É por isso que não acredito que numas próximas eleições o Chega caia para os 4,9% e os escassos sete deputados que calharam ao PRD em 87, com Eanes na liderança directa, nem parece que Montenegro tenha o êxito de Cavaco (que colheu os frutos da austeridade e da entrada na CEE). Ainda assim, e com 50 deputados, alguns deles de duvidoso préstimo e comportamento, o Chega não só pode não subir mais como pode mesmo levar uma queda apreciável. Demasiado tacticismo e sede ao pote do poder conduzem a erros. Por isso, o Chega não é o PRD, mas também o é em parte.
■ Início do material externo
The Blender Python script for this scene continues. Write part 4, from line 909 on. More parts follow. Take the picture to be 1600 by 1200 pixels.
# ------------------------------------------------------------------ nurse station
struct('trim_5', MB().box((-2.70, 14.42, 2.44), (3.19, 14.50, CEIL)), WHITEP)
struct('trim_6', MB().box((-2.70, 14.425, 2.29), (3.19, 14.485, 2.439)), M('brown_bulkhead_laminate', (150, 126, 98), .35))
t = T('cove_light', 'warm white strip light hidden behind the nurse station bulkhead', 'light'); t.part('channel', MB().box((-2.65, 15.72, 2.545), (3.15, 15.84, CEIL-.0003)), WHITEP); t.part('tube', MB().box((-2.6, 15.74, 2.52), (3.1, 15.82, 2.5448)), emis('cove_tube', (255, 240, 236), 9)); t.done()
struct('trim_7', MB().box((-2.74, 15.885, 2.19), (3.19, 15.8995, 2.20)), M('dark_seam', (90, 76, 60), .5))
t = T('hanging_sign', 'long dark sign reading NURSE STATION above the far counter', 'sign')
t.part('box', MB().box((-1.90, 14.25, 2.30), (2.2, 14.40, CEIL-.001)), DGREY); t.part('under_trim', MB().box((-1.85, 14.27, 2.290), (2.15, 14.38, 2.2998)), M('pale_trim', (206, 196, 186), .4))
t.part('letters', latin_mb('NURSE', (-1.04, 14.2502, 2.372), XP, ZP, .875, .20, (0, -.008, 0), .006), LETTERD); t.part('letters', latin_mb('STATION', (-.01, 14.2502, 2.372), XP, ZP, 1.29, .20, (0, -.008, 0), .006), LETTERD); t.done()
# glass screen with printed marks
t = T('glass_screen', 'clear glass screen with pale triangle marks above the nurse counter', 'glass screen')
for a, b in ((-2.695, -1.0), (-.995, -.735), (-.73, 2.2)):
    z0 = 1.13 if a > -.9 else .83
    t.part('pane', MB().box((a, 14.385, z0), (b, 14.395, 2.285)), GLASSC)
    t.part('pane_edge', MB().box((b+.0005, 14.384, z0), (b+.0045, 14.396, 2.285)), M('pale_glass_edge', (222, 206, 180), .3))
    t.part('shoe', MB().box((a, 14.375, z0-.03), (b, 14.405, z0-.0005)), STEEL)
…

Já agora, tecendo comparações com os partidos de meados de 80 e aproveitando a nova biografia de Francisco Lucas Pires, de Nuno Gonçalo Poças, recordo que o então líder do CDS foi o pioneiro do liberalismo político do pós-25 de Abril, e, depois dos mini-estados gerais da direita liberal que foram as sessões do Grupo de Ofir, viu o seu projecto diminuído e secundarizado pela entrada de rompante do PRD e, mais importante, de Cavaco Silva. Isto devia fazer pensar a Iniciativa Liberal, um pouco herdeira desse pensamento (embora Lucas Pires fosse mais liberal-conservador), que também estagnou nesta eleição e se encontra também ela num caminho incerto.
Sim, não estamos em 1985, mas 1985 não é assim tão completamente diferente.
Adenda: de qualquer forma, no lançamento do livro, estará um dos herdeiros políticos mais directos de Lucas Pires, Paulo Rangel, seu antigo assistente universitário em Ciência Política, e que me lembrou agora que no dia em que fiz o exame a essa cadeira, Pires, o seu regente, se filiou no PSD.